A ruling yesterday by a Federal judge in North Carolina should put one of West Virginia Republican Party Chairman Melody Potter’s concerns to rest. Melody had said she was concerned that a ruling by the West Virginia Supreme Court allowing me access to the fall election ballot would cause West Virginia to be a “legal outlier.” Melody should find comfort in the fact that a Federal Judge’s ruling to allow three “sore loser” candidates on the ballot in North Carolina is nearly directly on point with my case.

In North Carolina, the state Legislature, much like West Virginia, enacted a “sore loser” law in June that would have prevented the three Constitution Party candidates from appearing on the ballot in the November general election. All three candidates had previously lost in the primary election held in May –two in the Republican primary and one in the Democratic primary. The judge held that the retroactive application of the “sore loser” law to the Constitution Party candidates violated their rights and said that the court was unaware “of any legislation that has been found constitutionally sound when enacted during an election cycle that disqualifies previously qualifying candidates from appearing on the fall ballot.”

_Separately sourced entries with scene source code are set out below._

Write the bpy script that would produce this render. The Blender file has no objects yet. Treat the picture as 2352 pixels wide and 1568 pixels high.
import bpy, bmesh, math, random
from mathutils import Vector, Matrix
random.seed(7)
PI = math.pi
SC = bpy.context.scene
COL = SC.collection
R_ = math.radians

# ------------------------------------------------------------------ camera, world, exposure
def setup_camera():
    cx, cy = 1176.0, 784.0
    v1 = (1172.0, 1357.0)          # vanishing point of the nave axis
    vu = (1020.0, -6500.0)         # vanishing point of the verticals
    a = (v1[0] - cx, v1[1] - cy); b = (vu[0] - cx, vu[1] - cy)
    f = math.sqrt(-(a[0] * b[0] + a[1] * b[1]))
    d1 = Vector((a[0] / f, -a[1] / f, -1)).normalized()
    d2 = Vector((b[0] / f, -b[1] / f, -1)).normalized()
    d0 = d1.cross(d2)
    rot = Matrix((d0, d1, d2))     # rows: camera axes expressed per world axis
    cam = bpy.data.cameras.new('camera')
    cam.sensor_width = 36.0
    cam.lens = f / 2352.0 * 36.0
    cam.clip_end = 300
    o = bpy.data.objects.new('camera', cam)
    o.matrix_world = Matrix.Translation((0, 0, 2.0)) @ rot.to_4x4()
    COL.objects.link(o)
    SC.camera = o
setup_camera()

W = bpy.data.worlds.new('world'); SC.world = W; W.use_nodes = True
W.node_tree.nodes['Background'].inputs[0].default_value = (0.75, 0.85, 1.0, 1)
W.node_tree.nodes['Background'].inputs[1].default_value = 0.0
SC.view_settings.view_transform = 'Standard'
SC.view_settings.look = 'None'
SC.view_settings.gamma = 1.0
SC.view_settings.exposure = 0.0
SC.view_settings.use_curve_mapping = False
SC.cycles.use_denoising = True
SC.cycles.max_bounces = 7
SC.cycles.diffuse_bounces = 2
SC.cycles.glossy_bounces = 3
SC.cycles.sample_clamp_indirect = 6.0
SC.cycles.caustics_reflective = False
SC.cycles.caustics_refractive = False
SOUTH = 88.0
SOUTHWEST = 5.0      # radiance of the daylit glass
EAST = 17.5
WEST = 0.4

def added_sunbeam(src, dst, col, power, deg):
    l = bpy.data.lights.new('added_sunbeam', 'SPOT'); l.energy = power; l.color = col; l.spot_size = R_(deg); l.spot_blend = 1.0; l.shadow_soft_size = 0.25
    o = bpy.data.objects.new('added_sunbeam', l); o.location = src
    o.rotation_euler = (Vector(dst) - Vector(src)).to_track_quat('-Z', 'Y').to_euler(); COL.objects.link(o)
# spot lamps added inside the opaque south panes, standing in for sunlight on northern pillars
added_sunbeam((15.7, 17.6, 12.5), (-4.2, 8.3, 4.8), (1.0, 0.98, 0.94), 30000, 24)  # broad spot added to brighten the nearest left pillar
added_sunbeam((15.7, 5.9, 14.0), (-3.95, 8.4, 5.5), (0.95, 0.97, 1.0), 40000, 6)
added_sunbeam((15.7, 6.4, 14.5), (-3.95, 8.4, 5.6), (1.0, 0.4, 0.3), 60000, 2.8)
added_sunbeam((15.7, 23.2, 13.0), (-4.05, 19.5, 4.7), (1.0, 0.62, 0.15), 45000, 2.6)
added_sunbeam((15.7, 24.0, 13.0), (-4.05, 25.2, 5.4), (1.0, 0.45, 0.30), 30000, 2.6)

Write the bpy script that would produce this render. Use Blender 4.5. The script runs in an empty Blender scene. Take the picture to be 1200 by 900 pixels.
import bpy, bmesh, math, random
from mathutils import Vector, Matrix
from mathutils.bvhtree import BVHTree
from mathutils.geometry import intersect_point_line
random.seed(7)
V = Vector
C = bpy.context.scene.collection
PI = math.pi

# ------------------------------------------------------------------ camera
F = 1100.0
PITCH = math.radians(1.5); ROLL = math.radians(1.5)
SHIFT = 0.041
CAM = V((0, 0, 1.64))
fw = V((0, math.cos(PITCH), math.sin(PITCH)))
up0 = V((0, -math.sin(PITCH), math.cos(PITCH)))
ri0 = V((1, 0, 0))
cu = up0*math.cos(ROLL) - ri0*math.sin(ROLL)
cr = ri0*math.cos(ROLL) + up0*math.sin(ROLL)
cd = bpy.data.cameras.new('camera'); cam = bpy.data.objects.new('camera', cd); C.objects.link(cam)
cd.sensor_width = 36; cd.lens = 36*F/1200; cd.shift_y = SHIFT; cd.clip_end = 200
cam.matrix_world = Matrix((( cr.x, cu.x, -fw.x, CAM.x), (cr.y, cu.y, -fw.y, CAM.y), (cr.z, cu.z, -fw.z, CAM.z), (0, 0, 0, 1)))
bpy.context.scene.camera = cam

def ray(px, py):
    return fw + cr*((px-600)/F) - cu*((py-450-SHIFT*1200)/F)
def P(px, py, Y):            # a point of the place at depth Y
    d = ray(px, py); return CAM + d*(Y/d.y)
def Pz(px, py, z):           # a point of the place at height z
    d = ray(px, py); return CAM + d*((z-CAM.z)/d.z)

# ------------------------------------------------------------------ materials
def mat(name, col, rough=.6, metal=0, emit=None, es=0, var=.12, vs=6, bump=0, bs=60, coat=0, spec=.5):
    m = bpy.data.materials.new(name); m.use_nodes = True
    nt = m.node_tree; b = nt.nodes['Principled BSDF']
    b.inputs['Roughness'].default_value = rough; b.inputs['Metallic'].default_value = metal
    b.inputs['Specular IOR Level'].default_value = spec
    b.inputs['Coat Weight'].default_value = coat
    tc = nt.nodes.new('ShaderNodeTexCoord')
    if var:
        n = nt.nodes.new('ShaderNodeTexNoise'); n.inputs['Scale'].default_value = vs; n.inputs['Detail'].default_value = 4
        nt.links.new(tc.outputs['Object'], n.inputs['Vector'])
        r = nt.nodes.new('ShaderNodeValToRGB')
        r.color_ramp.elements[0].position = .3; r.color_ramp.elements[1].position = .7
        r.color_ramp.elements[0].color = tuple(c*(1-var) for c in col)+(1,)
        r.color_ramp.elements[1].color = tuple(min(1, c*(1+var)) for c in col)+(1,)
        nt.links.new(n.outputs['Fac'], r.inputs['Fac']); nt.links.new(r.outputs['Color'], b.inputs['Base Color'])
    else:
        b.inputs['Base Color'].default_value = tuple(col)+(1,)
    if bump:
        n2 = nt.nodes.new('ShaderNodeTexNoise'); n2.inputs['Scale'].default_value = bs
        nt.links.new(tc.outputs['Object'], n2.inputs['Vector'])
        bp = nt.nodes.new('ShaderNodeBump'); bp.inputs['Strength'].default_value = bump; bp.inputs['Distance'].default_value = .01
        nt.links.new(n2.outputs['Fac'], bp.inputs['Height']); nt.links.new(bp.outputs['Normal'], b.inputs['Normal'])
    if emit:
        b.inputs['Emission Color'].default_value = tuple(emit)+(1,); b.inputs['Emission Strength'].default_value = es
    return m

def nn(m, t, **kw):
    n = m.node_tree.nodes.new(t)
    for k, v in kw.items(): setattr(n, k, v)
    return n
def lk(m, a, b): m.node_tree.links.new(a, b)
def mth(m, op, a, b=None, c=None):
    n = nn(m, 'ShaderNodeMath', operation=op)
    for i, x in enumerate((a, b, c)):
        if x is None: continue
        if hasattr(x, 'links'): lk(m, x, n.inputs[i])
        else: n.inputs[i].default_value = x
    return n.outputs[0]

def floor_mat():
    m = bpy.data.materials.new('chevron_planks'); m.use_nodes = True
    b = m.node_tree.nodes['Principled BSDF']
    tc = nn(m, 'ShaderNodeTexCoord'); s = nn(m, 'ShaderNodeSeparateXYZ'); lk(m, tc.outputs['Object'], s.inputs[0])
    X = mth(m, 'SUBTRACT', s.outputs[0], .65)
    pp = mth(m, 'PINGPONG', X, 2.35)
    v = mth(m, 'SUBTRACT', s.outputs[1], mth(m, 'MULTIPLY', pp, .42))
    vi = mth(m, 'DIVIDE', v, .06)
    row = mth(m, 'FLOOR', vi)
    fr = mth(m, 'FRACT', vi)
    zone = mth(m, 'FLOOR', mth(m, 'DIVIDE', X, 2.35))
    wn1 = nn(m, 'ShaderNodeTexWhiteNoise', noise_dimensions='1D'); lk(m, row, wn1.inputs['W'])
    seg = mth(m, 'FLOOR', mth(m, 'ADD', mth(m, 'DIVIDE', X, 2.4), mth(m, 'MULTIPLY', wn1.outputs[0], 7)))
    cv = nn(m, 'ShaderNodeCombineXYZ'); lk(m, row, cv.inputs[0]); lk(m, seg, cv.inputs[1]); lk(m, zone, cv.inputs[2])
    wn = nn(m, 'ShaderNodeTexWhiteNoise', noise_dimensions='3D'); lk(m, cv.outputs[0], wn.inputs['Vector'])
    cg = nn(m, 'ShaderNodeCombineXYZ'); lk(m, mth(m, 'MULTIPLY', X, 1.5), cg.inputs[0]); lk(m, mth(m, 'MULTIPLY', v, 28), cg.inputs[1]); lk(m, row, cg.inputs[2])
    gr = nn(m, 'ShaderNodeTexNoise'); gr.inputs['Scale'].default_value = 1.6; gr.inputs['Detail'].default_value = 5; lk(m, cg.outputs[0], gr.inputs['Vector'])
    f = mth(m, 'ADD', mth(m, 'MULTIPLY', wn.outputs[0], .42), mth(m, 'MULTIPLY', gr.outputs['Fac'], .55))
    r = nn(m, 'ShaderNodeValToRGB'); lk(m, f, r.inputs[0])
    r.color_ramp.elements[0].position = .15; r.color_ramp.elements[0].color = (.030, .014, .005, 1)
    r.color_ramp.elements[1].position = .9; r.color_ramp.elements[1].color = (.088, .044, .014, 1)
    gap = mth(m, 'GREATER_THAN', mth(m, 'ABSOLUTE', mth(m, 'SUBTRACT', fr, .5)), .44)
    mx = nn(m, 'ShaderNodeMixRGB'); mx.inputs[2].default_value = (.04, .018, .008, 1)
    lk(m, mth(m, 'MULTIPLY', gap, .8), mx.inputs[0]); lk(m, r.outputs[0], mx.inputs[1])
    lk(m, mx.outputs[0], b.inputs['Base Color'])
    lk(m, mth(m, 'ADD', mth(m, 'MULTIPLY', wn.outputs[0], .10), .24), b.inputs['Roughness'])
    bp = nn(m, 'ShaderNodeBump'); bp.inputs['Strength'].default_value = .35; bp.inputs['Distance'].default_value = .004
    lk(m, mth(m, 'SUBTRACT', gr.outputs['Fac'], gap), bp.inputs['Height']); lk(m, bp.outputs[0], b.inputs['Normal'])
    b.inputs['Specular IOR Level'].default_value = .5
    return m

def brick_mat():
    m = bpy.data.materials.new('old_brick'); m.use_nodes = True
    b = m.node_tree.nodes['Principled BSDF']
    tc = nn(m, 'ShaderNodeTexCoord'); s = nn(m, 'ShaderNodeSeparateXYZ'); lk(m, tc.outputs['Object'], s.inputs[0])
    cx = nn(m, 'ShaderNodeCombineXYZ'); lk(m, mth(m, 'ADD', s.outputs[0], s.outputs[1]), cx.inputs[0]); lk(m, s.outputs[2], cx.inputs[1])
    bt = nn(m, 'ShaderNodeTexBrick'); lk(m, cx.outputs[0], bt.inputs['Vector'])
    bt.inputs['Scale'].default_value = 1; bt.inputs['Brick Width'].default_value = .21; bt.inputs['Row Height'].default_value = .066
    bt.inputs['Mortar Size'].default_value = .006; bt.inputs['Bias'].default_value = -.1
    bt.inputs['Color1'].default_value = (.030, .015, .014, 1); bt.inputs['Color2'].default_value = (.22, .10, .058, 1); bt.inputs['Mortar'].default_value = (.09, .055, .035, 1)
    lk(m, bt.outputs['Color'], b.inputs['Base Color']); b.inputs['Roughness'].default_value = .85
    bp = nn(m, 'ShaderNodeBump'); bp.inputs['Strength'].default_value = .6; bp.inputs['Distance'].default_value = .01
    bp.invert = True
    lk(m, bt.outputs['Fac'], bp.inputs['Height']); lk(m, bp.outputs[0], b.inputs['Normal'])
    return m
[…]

The West Virginia Legislature didn’t pass their so called “sore loser” law until after I was already a candidate in the Republican primary, and the bill did not become effective until June when I had already begun the process of running as a candidate for the Constitution Party in the fall. The West Virginia Supreme Court should reach the same conclusion as did the North Carolina Federal Judge, by reversing Secretary of State Mac Warner’s denial of my right to be on the fall ballot.

Melody should now be in my corner in this suit given that a decision by the West Virginia court to keep me off the ballot would make West Virginia a “legal outlier.”

Robert Bastress, constitutional law professor at West Virginia University School of Law is representing me in this action.